In questo numero di Solidarietà dedichiamo ampio spazio a situazioni, se così possiamo dire, di contestazione . Vi è, tumultuosa, la situazione politica italiana; vi è quella delle rivoluzioni arabe, in movimento tra molte contraddizioni; vi sono fenomeni come quello relative ai risultati della iniziativa Minder che mostrano, comunque, un movimento per il momento sotterraneo, nelle coscienze individuali dei salariati di questo paese, che per il momento non si manifesta ancora in forme di contestazione collettiva.
A tutto questo potremmo aggiungere le grandi manifestazioni che stanno investendo in queste ultime settimane la Spagna; o, ancora, la straordinaria mobilitazione di domenica scorsa in Portogallo, una delle più ampie dalla rivoluzione dei garofani della metà degli anni ’70.
Queste forme di contestazione, per limitarci a quelle a livello europeo, non hanno tutte, evidentemente , la stessa valenza.
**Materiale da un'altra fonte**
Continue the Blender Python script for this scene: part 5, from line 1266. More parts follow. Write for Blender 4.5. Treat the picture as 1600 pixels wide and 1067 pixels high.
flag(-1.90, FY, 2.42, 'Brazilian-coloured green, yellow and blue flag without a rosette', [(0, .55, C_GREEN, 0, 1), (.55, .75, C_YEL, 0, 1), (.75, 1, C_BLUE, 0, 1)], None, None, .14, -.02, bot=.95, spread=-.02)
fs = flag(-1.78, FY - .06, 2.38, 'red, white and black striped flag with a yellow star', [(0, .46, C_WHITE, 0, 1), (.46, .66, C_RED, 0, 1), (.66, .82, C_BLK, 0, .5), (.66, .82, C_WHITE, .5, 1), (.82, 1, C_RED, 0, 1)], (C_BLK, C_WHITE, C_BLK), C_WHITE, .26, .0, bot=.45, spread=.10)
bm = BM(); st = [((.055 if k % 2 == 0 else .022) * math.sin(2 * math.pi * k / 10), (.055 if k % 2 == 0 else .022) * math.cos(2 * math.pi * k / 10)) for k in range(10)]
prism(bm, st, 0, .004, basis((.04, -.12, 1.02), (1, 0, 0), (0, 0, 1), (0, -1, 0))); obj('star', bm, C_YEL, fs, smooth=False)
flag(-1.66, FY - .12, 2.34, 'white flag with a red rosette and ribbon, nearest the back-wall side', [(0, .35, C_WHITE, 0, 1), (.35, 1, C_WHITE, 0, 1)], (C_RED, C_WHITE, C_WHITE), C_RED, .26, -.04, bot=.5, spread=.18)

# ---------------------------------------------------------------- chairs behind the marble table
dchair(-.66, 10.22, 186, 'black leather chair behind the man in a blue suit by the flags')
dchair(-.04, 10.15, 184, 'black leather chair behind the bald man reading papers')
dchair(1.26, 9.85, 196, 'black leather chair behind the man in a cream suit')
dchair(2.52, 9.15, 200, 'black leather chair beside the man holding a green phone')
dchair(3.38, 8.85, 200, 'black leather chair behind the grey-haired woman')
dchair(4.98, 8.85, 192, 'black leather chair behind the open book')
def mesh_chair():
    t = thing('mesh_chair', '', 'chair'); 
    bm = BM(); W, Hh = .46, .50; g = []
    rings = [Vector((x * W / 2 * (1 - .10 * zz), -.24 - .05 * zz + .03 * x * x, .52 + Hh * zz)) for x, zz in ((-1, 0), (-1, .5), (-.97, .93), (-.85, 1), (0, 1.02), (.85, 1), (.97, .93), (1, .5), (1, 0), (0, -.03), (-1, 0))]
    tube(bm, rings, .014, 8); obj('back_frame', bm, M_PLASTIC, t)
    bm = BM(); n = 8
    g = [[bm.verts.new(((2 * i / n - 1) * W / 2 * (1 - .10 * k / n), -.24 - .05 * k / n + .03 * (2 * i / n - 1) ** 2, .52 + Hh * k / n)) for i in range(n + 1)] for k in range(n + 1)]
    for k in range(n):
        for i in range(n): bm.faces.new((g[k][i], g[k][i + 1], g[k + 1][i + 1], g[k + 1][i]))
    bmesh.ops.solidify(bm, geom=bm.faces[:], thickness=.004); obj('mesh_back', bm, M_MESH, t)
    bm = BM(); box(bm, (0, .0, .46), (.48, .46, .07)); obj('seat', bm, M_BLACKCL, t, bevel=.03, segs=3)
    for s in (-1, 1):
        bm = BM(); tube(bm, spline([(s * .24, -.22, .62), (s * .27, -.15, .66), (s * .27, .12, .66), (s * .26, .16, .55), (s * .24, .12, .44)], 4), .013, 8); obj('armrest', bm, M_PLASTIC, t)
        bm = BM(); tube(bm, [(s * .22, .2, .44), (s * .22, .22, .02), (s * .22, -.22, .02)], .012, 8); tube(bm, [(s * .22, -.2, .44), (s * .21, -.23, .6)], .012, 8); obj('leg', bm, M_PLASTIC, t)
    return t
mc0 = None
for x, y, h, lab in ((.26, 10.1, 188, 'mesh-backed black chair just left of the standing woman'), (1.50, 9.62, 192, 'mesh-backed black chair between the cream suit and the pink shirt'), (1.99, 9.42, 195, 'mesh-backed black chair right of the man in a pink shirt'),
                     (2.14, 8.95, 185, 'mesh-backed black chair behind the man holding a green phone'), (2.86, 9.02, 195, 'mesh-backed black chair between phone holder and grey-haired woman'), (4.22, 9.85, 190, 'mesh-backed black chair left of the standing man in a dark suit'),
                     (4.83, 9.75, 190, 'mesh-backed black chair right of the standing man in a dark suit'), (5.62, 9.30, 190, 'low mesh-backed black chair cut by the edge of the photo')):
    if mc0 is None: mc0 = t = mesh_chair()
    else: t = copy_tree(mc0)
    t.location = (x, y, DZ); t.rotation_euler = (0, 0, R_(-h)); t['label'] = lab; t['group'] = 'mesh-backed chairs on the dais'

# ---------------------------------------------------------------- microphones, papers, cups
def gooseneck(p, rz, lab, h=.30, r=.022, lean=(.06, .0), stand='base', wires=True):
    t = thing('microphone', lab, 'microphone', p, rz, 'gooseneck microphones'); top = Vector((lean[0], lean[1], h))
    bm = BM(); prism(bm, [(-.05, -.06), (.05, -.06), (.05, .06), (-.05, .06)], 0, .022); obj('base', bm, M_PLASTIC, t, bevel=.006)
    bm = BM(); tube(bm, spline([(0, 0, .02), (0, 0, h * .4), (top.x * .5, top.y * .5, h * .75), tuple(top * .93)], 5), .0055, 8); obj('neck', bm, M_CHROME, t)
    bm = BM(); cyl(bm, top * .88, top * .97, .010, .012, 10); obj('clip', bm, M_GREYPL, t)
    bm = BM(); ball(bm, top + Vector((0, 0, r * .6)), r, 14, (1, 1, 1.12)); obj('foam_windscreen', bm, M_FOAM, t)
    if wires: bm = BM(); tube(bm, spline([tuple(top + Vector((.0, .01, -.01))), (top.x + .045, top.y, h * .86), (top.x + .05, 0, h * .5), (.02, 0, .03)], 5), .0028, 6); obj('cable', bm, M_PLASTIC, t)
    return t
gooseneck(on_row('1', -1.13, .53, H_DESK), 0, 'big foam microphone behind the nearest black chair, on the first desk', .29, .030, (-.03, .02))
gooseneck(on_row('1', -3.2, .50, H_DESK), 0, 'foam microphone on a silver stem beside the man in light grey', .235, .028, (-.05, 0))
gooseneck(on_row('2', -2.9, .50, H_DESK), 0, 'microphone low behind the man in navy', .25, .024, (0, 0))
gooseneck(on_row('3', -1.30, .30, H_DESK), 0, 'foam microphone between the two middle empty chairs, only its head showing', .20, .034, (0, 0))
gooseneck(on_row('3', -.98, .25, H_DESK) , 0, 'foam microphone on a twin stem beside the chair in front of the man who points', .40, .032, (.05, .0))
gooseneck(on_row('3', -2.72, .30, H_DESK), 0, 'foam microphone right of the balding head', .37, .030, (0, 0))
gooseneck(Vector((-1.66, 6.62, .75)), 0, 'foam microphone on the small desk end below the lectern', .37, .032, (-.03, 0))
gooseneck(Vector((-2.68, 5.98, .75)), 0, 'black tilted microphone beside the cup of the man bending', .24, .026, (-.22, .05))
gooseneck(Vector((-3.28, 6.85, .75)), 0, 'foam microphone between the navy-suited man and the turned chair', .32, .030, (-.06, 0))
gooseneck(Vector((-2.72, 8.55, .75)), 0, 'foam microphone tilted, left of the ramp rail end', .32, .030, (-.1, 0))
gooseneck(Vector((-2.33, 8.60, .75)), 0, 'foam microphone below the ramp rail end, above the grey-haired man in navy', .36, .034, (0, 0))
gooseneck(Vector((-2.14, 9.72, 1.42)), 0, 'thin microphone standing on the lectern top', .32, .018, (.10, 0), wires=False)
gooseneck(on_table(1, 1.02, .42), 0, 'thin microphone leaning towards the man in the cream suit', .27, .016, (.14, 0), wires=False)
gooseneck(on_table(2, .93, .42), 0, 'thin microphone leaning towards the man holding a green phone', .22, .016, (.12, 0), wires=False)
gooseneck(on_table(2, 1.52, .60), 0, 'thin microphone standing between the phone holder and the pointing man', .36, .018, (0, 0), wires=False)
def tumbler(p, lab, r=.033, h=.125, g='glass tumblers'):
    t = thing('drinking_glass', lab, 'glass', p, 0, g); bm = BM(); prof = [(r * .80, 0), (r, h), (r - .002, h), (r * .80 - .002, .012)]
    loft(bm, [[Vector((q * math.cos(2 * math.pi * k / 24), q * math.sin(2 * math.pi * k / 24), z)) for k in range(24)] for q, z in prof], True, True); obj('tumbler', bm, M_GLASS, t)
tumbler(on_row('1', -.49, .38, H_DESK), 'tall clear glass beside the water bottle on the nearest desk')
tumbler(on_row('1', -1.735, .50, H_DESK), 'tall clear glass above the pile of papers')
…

Alcune, come detto, si esprimono solo a livello istituzionale ; altre si muovono su un terreno eminentemente sociale senza avere, almeno per il momento, sbocchi istituzionali o politici .
Eppure tutte sono espressione di una stessa crisi. Quella di un capitalismo entrato in una fase di convulsioni e contraddizioni che investono non solo la sfera economica, ma anche i suoi strumenti di organizzazione e gestione del consenso.
La crisi delle democrazie liberali e delle cosiddette « forme della rappresentanza » apre scenari politici del tutto nuovi.
Non certo e non tanto perché da queste crisi potrebbero nascere governi e rappresentanze politiche « alternative » a quelle dominanti finora. Sappiamo, e ne abbiamo avuto in questi mesi delle chiare testimonianze, che la « crisi » delle rappresentanze politiche (governi, parlamenti, ecc.) altro non è che la dislocazione del potere verso altri lidi (quello che sta succedendo a livello europeo illustra assai bene questa dislocazione e quali siano i « luoghi » della cosiddetta « governance »).
Bisogna quindi analizzare a fondo quanto succede, capire da questi movimenti sociali ed anche da quelli che appaiono solo sulle superficie di tipo istituzionale (come nel caso di fenomeni elettorali, di votazioni, ecc.), quali siano le possibili dinamiche, le rivendicazioni, le strategie migliori per allargarli e per trasformarli in soggetti capaci di mettere in discussione il potere del capitale.
Significativa, in questo senso, la discussione che anima la sinistra radicale greca, per la maggior parte strutturare in Syriza, ma con componenti diverse. Ebbene, oggi una delle componenti più apertamente di sinistra di questa coalizione pone con forza la necessità di un governo di sinistra che debba avere come missione fondamentale l’inizio di un processo di rottura con il capitalismo. Cosciente che il vero potere non stà oggi né nelle stanze governative, né in quelle parlamentari. Cosciente che solo la rimessa in discussione del dominio assoluto della proprietà potrà aprire prospettive sociali che delineino un’alternativa a quella che si va sempre più configurando come una fase di barbarie del capitalismo reale.